Do you have any idea how irrational the stock market is? Great, profitable companies languish in the single digits. Idiotic brain farts out in left field are rewarded with huge multiples. Hoards of lemmings skitter back and forth, driven over a variety of cliffs by fear and greed. Would you want your comp based on that? I don't think so. Not when there are so many other things you can do. Like be a consultant.

I figure there are three kinds of people who will be running bailout institutions:


1. Rich guys who have already made their nuts and who will provide either gravitas or branding power to their crumbling edifices, presiding over a cadre of hungry young pups who do all the work. Think Alan Greenspan, Warren Buffett, Donald Trump.

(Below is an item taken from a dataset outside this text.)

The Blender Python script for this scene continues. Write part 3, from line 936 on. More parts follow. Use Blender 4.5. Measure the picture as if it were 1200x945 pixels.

2. Young business school graduates who want to make a name for themselves in both Finance and in the governmental functions that will be overseeing that industry; where these dudes used to gravitate to McKinsey to make their bones, they'll now hop into banking and do a little workout samba on those bongos.

3. Politicians with a background in accounting. Think about it. Five hundred grand is a molehill to a real banker. But it's a mountainous pile to a politician. The top job in the field pays less, doesn't it?

It remains to be seen whether any of these will be qualified to lead the large fiduciary entities that form the foundation upon which our economy rests. On the other hand, how could they do any worse than the bozos who took all that money to screw things up?